What you design should be this memorable and communicable across many touchpoints. Even someone as young as three should be able to recognise it. As such, the design process shouldn’t start with a logo, or colours, or typography, but with the most important questions: “What is our purpose? What do we stand for?”
Learning: Question why you are designing something and its meaning before putting pen to paper.
Leave the door open
There are many lessons we can learn from Leonardo’s studies on flight, but perhaps least obvious, yet most inspirational, is the permission he gave himself to indulge in fantasy. His many drawings and notes may not have produced a working flying machine within his lifetime, but it allowed his imagination to soar.
There is value in procrastination and experimentation.
Creativity requires time for ideas to marinate and intuitions to gel. There’s no need to rush to execution, spend time thinking beyond design—drawing inspiration from every aspect of your life, and explore the rationale behind your work.
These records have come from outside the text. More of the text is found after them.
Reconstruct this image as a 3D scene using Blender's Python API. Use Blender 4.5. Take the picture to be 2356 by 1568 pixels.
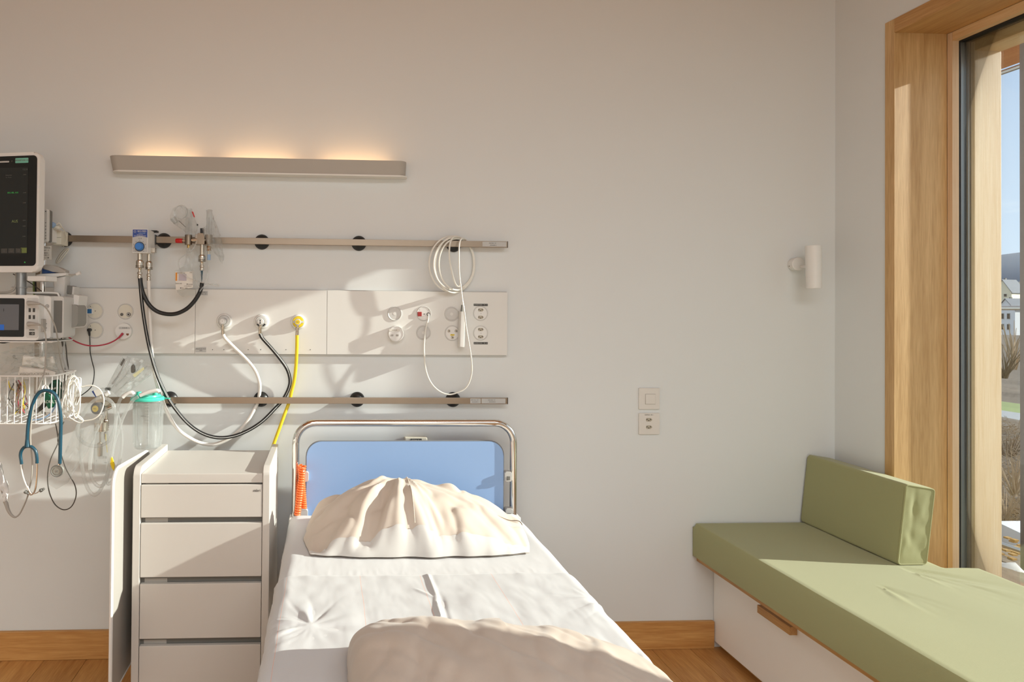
import bpy, bmesh, math, random
from mathutils import Vector, Matrix, noise
random.seed(7)
C = bpy.context.scene.collection
for o in list(bpy.data.objects): bpy.data.objects.remove(o)
PI = math.pi
# ------------------------------------------------------------------ camera, sky, sun, added fill lights, exposure
F = 1500.0; CX, CY = 828.947, 696.409; W_, H_ = 2356, 1568
RM = Matrix(((0.9987291833001357, -0.04962953528440272, 0.008770841014293453),
             (0.009266120857280624, 0.009758271325225457, -0.999909453473164),
             (0.04953945325598634, 0.9987200235141966, 0.010205743623099504)))
CAM = Vector((0, -2.6, 1.3623))
cd = bpy.data.cameras.new('camera'); cam = bpy.data.objects.new('camera', cd); C.objects.link(cam)
cd.sensor_fit = 'HORIZONTAL'; cd.sensor_width = 36; cd.lens = F/W_*36
cd.shift_x = (W_/2-CX)/W_; cd.shift_y = (CY-H_/2)/W_; cd.clip_start = .01; cd.clip_end = 2000
r0, r1, r2 = RM[0], RM[1], RM[2]
cam.matrix_world = Matrix(((r0[0], -r1[0], -r2[0], CAM.x), (r0[1], -r1[1], -r2[1], CAM.y), (r0[2], -r1[2], -r2[2], CAM.z), (0, 0, 0, 1)))
sc = bpy.context.scene; sc.camera = cam
sc.view_settings.view_transform = 'Standard'; sc.view_settings.look = 'None'
sc.view_settings.gamma = 1; sc.view_settings.use_curve_mapping = False
sc.view_settings.exposure = 0.14
SUN_STRENGTH = 7.9; SKY_STRENGTH = 1.4; CEIL_FILL_POWER = 64; LAMP_POWER = .6; REAR_FILL_POWER = 22
wd = bpy.data.worlds.new('sky'); sc.world = wd; wd.use_nodes = True
nt = wd.node_tree; nt.nodes.clear()
def nd(t, tree=None, **k):
    n = (tree or nt).nodes.new(t)
    for a, b in k.items():
        if a.startswith('i_'):
            a = a[2:]; a = int(a) if a.isdigit() else a.replace('_', ' ')
            n.inputs[a].default_value = b
        else: setattr(n, a, b)
    return n
tc = nd('ShaderNodeTexCoord'); mp = nd('ShaderNodeMapping'); mp.inputs['Scale'].default_value = (1, 1, 5)
nz = nd('ShaderNodeTexNoise', i_Scale=2.2, i_Detail=6, i_Roughness=.6)
cr = nd('ShaderNodeValToRGB'); cr.color_ramp.elements[0].position = .42; cr.color_ramp.elements[1].position = .62
sp = nd('ShaderNodeSeparateXYZ'); g = nd('ShaderNodeValToRGB')
g.color_ramp.elements[0].color = (.62, .72, .86, 1); g.color_ramp.elements[1].color = (.20, .38, .72, 1); g.color_ramp.elements[1].position = .7
mx = nd('ShaderNodeMixRGB'); mx.inputs[2].default_value = (.86, .88, .92, 1)
bg = nd('ShaderNodeBackground', i_Strength=SKY_STRENGTH); wo = nd('ShaderNodeOutputWorld')
L = nt.links.new
L(tc.outputs['Generated'], mp.inputs[0]); L(mp.outputs[0], nz.inputs[0]); L(nz.outputs[0], cr.inputs[0])
L(tc.outputs['Generated'], sp.inputs[0]); L(sp.outputs[2], g.inputs[0]); L(g.outputs[0], mx.inputs[1]); L(cr.outputs[0], mx.inputs[0])
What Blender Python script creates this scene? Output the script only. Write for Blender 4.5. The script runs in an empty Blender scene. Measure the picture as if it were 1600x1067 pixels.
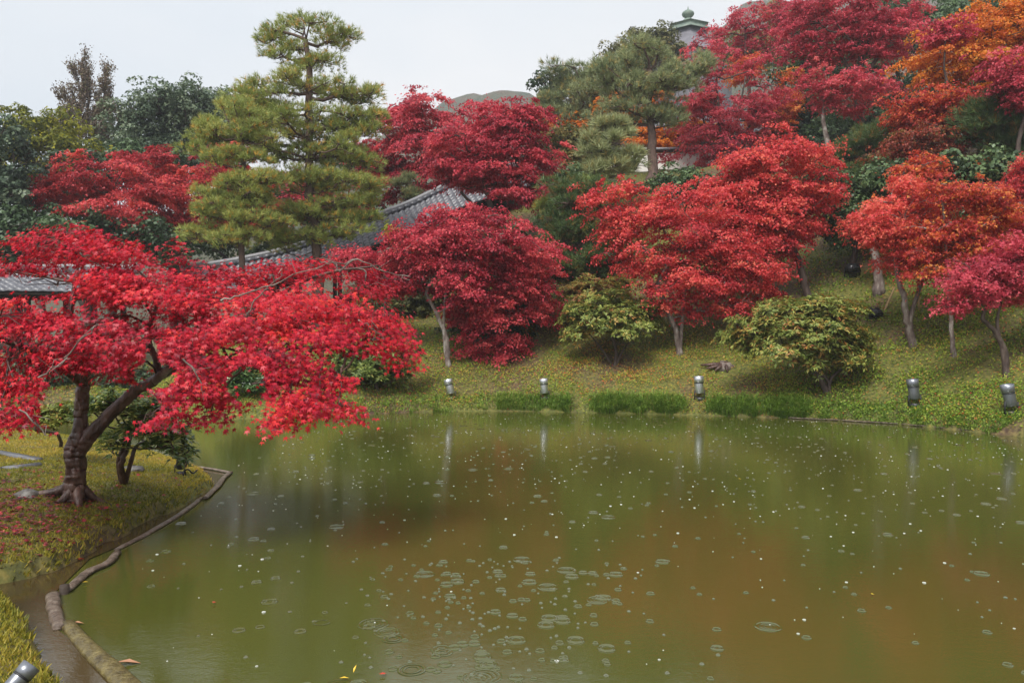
import bpy, math, random
import numpy as np

# ------------------------------------------------------------------ scene, camera, light
S = bpy.context.scene
COL = S.collection
rng = np.random.default_rng(11)
random.seed(5)
R = math.radians

EYE = 1.7           # eye above the water, metres
F = 1200.0          # focal length in photo pixels (photo 1600 x 1067)
CX, CY = 800.0, 533.5

cd = bpy.data.cameras.new('camera')
cam = bpy.data.objects.new('camera', cd)
COL.objects.link(cam)
cam.location = (0, 0, EYE)
cam.rotation_euler = (R(90), 0, 0)
cd.sensor_width = 36.0
cd.lens = 27.0
cd.clip_start = 0.05
cd.clip_end = 3000.0
S.camera = cam

SUN_EL, SUN_AZ = 52.0, 205.0      # azimuth clockwise from +Y: high, from behind the camera and a little left
W = bpy.data.worlds.new('World')
S.world = W
W.use_nodes = True
wn, wl = W.node_tree.nodes, W.node_tree.links
wn.clear()
wo = wn.new('ShaderNodeOutputWorld')
bg = wn.new('ShaderNodeBackground')
bg.inputs['Strength'].default_value = 0.0545
sky = wn.new('ShaderNodeTexSky')
sky.sky_type = 'NISHITA'
sky.sun_disc = False
sky.sun_elevation = R(SUN_EL)
sky.sun_rotation = R(SUN_AZ)
wtc = wn.new('ShaderNodeTexCoord')
wmap = wn.new('ShaderNodeMapping')
wmap.inputs['Scale'].default_value = (1.2, 1.2, 2.6)
wl.new(wtc.outputs['Generated'], wmap.inputs['Vector'])
cl = wn.new('ShaderNodeTexNoise')
cl.inputs['Scale'].default_value = 1.1
cl.inputs['Detail'].default_value = 5
cl.inputs['Roughness'].default_value = 0.45
wl.new(wmap.outputs['Vector'], cl.inputs['Vector'])
cr = wn.new('ShaderNodeValToRGB')
cr.color_ramp.elements[0].position = 0.30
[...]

What is this design solving? As designers, we tend to close doors too quickly to simply produce a functioning product or service, but we should let the idea hang around in ether for some time.
Learning: Free your imagination of all constraints, especially time. What are you rushing for?
Drawing inspiration from artists such as Leonardo da Vinci my whole life, I learnt that creativity is a skill and not a talent.
It’s something you can develop, but you have to practice it.
It’s about creating a space where it’s safe to experiment, where you’re able to be critical and take criticism.
All you have to do now is do as Leonardo did, open your eyes, take it all in and create something like never before.